Dans cette gendarmerie de Thouars, juste dernière nous, entre ces murs patrimoniaux dont nous sommes si fiers, commençait le long calvaire des innocents qu’on dépouille, qu’on maltraite, qu’on sépare, qu’on affame, qu’on humilie, qu’ont torture, qu’on désincarne et qu’enfin on achève et que l’on réduit en cendres dans l’enfer des camps de concentration.

Oui, ne réduisons pas notre responsabilité à la simple rafle mais prenons en conscience ce long chemin de l’horreur qui commence dans la douceur millénaire de notre cité pour finir dans la modernité et l’efficacité effroyable de la machine de mort d’Auschwitz Birkenau.

Ces jours-là, ce ne sont pas seulement des destins qu’on a brisés, c’est plus grave et plus douloureux encore : on a fait perdre à l’Homme tout espoir en l’humanité.

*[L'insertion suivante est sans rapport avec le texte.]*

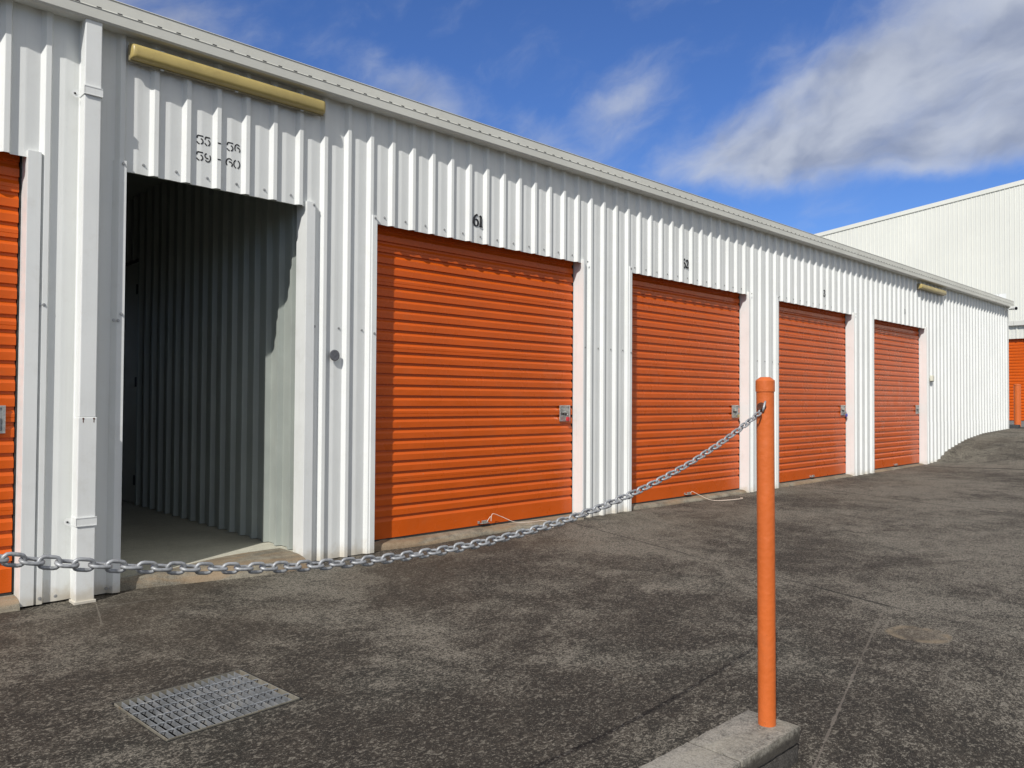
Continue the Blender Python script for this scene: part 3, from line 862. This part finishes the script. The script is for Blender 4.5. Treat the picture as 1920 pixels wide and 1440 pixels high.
wh = empty('warehouse', 'tall white ribbed warehouse with a pitched gable wall behind the shed', 'building', (40, 0, 0))
ridge = lambda y: 10.90 + (4.0 - y) * .1066 if y > -6 else 10.90 + 10 * .1066 - (-6 - y) * .1066
w = MB()
fW = lambda s, d, z: (-d * 1.0, s, z)
ribbed(w, -6, 34, 0, ridge, fW, .19, 0); ribbed(w, -40, -6, 0, ridge, fW, .19, 0)
ribbed(w, 0, 40, 0, ridge(34), lambda s, d, z: (s, 34 + d, z), .19, 0)
w.build('wall', FARWHITE, wh)
t_ = MB()
for a, b in ((34, -6), (-6, -40)):
    za, zb = ridge(a), ridge(b)
    t_.add([(-.06, a, za - .16), (-.06, a, za + .03), (.12, a, za + .06), (.12, a, za - .16), (-.06, b, zb - .16), (-.06, b, zb + .03), (.12, b, zb + .06), (.12, b, zb - .16)],
           [(0, 1, 5, 4), (1, 2, 6, 5), (2, 3, 7, 6), (3, 0, 4, 7), (0, 3, 2, 1), (4, 5, 6, 7)])
t_.build('barge_capping', FARWHITE, wh)
rf = MB()
for a, b in ((34, -6), (-6, -40)):
    rf.add([(.1, a, ridge(a) - .02), (.1, b, ridge(b) - .02), (45, b, ridge(b) - .02), (45, a, ridge(a) - .02)], [(0, 1, 2, 3)])
rf.build('roof', GUT, wh)

# ------------------------------------------------------------------ LIGHT, SKY
SAZ, SEL = R(63), R(39.2)          # azimuth measured from the facade normal, towards -x
S = Vector((-math.sin(SAZ) * math.cos(SEL), -math.cos(SAZ) * math.cos(SEL), math.sin(SEL)))
ld = bpy.data.lights.new('sun', 'SUN'); ld.energy = 4.0; ld.angle = R(.53); ld.color = (1.0, .965, .91)
lo = bpy.data.objects.new('sun', ld); col.objects.link(lo)
lo.rotation_euler = S.to_track_quat('Z', 'Y').to_euler()

wd = bpy.data.worlds.new('World'); sc.world = wd; wd.use_nodes = True
t = NT(wd.node_tree)
out = t.n('ShaderNodeOutputWorld'); bg = t.n('ShaderNodeBackground')
t.t.links.new(bg.outputs[0], out.inputs[0])
sky = t.n('ShaderNodeTexSky'); sky.sky_type = 'NISHITA'; sky.sun_disc = False
sky.sun_elevation = SEL; sky.sun_rotation = math.atan2(S.x, S.y)
sky.altitude = 50; sky.air_density = 1.0; sky.dust_density = .35; sky.ozone_density = 2.2
SKYSTR = .13
tc = t.n('ShaderNodeTexCoord').outputs['Generated']
sp = t.n('ShaderNodeSeparateXYZ', {0: t.v('NORMALIZE', tc)})
az = t.m('MULTIPLY', t.m('ARCTAN2', sp.outputs[1], sp.outputs[0]), 180 / math.pi)
el = t.m('MULTIPLY', t.m('ARCSINE', sp.outputs[2]), 180 / math.pi)
ang = t.xyz(az, el, 0.0)
wn = t.n('ShaderNodeTexNoise', {'Vector': ang, 'Scale': .11, 'Detail': 5.0, 'Roughness': .55}).outputs[1]
angw = t.v('ADD', ang, t.scale(t.v('SUBTRACT', wn, (.5, .5, .5)), 4.0))
# streaky frame running along the cloud bank (up to the right in the picture = falling azimuth)
def rotd(v, deg):
    c, s = math.cos(R(deg)), math.sin(R(deg))
    return t.xyz(t.v('DOT_PRODUCT', v, (c, s, 0)), t.v('DOT_PRODUCT', v, (-s, c, 0)), 0.0)
fr = rotd(angw, -22)
n1 = t.noise(t.v('MULTIPLY', fr, (.075, .16, 1)), 1.0, 8, .52, .3)
n2 = t.noise(t.v('MULTIPLY', fr, (.24, .44, 1)), 1.0, 10, .60, .35)
def blob(c, rx, ry, rot, amp, sharp=1.0):
    q = rotd(t.v('SUBTRACT', angw, (c[0], c[1], 0)), rot)
    q = t.v('MULTIPLY', q, (1 / rx, 1 / ry, 0))
    d = t.v('LENGTH', q)
    return t.ss(d, 0, 1, amp, 0)
BL = [((37.5, 21.0), 7.5, 4.2, -30, .60), ((35, 27.0), 7, 2.6, -10, .42), ((30, 18.8), 5, 2.0, -20, .38),
      ((54, 22.0), 9, 3.4, 16, .62), ((43.5, 18.8), 9.5, 2.8, 12, .44), ((27, 22.5), 8, 2.6, -25, .34), ((21, 27.5), 9, 2.6, -5, .40)]
M = None
for b_ in BL:
    k_ = blob(*b_)
    M = k_ if M is None else t.m('SMOOTH_MAX', M, k_, .12)
# the large bank: a wedge that widens towards the right of the yard
sw = t.n('ShaderNodeSeparateXYZ', {0: angw}); aw, ew = sw.outputs[0], sw.outputs[1]
top = t.m('ADD', 17.0, t.m('MULTIPLY', t.m('SUBTRACT', 36.5, aw), .60))
wedge = t.m('MULTIPLY', t.ss(ew, 13.2, 16.4), t.ss(t.m('SUBTRACT', top, ew), -3.0, 7.0))
wedge = t.m('MULTIPLY', wedge, t.ss(aw, 40.5, 32))
M = t.m('SMOOTH_MAX', M, t.m('MULTIPLY', wedge, 1.12), .1)
dens = t.m('ADD', M, t.m('ADD', t.m('MULTIPLY', t.m('SUBTRACT', n1, .5), 1.15), t.m('MULTIPLY', t.m('SUBTRACT', n2, .5), .75)))
# scattered cloud added out of view to neutralise the ambient light
seen = t.m('MULTIPLY', t.ss(az, 62, 75), 1.0)  # mask rises to full outside the camera's view
seen = t.m('MAXIMUM', seen, t.ss(az, 2, -12)); seen = t.m('MAXIMUM', seen, t.ss(el, 31, 42))
dens = t.m('ADD', dens, t.m('MULTIPLY', seen, .50))
alpha = t.ss(dens, .08, 1.15)
# self-shading of the bank: darker undersides
lowd = t.noise(t.v('MULTIPLY', t.v('ADD', fr, (0, -1.3, 0)), (.075, .16, 1)), 1.0, 4, .52, .3)
shade = t.m('ADD', t.m('MULTIPLY', t.m('SUBTRACT', lowd, n1), 2.4), t.m('MULTIPLY', t.m('SUBTRACT', dens, .75), .45))
CW = (.60 / SKYSTR, .64 / SKYSTR, .72 / SKYSTR); CD = (.31 / SKYSTR, .355 / SKYSTR, .47 / SKYSTR)
cc = t.mix(t.ss(shade, -.20, .55), CW, CD)
cc = t.mix(seen, cc, (.60 / SKYSTR, .585 / SKYSTR, .55 / SKYSTR))  # added out-of-view cloud gets a warmer tone to warm the ambient light
tint = t.mix(1.0, sky.outputs[0], (.43, .62, 1.0), 'MULTIPLY')
final = t.mix(t.m('MULTIPLY', alpha, .90), tint, cc)
final = t.mix(t.ss(el, 0, -2), final, (.9, .85, .78))
t.put(bg.inputs['Color'], final); bg.inputs['Strength'].default_value = SKYSTR

# ------------------------------------------------------------------ CAMERA
cam = bpy.data.cameras.new('camera'); co = bpy.data.objects.new('camera', cam); col.objects.link(co)
F, YAW, PIT, ROL, DD = 1469.1714, R(45.9773), R(1.1581), R(.3567), 5.0418
fw = Vector((math.cos(YAW) * math.cos(PIT), math.sin(YAW) * math.cos(PIT), math.sin(PIT)))
rt = Vector((math.sin(YAW), -math.cos(YAW), 0)); up = rt.cross(fw)
rt2 = math.cos(ROL) * rt + math.sin(ROL) * up; up2 = -math.sin(ROL) * rt + math.cos(ROL) * up
Mx = Matrix((rt2, up2, -fw)).transposed().to_4x4(); Mx.translation = Vector((0, -DD, 1.1))
co.matrix_world = Mx
cam.sensor_width = 36; cam.lens = F / 1920 * 36; cam.clip_end = 2000; cam.clip_start = .05
sc.camera = co
sc.render.resolution_x, sc.render.resolution_y = 1024, 768
sc.view_settings.view_transform = 'Standard'; sc.view_settings.look = 'None'
sc.view_settings.exposure = -.08; sc.view_settings.gamma = 1
try:
    sc.cycles.max_bounces = 8; sc.cycles.diffuse_bounces = 5
except Exception: pass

80 ans plus tard, nous sommes tous là, à l’endroit même du début de l’ultime acte du drame de leurs vies. Nous sommes tous là, face à cette pierre glacée, gravée de simples noms qui cachent dans la profondeur du granit les récits des enfants, les rires des amants, les joies des amis mais également les victimes suppliciées qu’ils furent tous.

Et aujourd’hui, vous êtes à nos côtés. Vous vous prénommez Marie Christine, Marie Hélène, Danièle, Simone, Catherine, Marie Annick, Régine, François, Alexandre et Camille. Vous êtes leurs familles, venues ici renouer les fils de ces vies interrompues, reconnecter le passé au présent, le drame au pardon, la culpabilité cachée à la renaissance de nos mémoires.

En venant ici témoigner du livre de l’horreur de leurs vies, vous inscrivez leurs noms dans le livre d’honneur de notre ville, hommes parmi les hommes, citoyens Thouarsais parmi les citoyens Thouarsais.

Et puis vous n’êtes pas seuls. Thouarsais, nous sommes là venus en nombre pour recouvrir la mémoire qui nous lie à leurs histoires. Remplir ensemble ce devoir de mémoire qui n’a pas pour vocation de faire surgir chez nous la honte. Ce devoir de mémoire doit nous enseigner, nous éclairer et faire de nous, en ces temps incertains, des humains dressés contre ceux qui abandonnent ou frappent d’exclusion les réfugiés et ceux qui, bien souvent les mêmes, excluent, maltraitent ou condamnent les hommes au nom de leurs différences.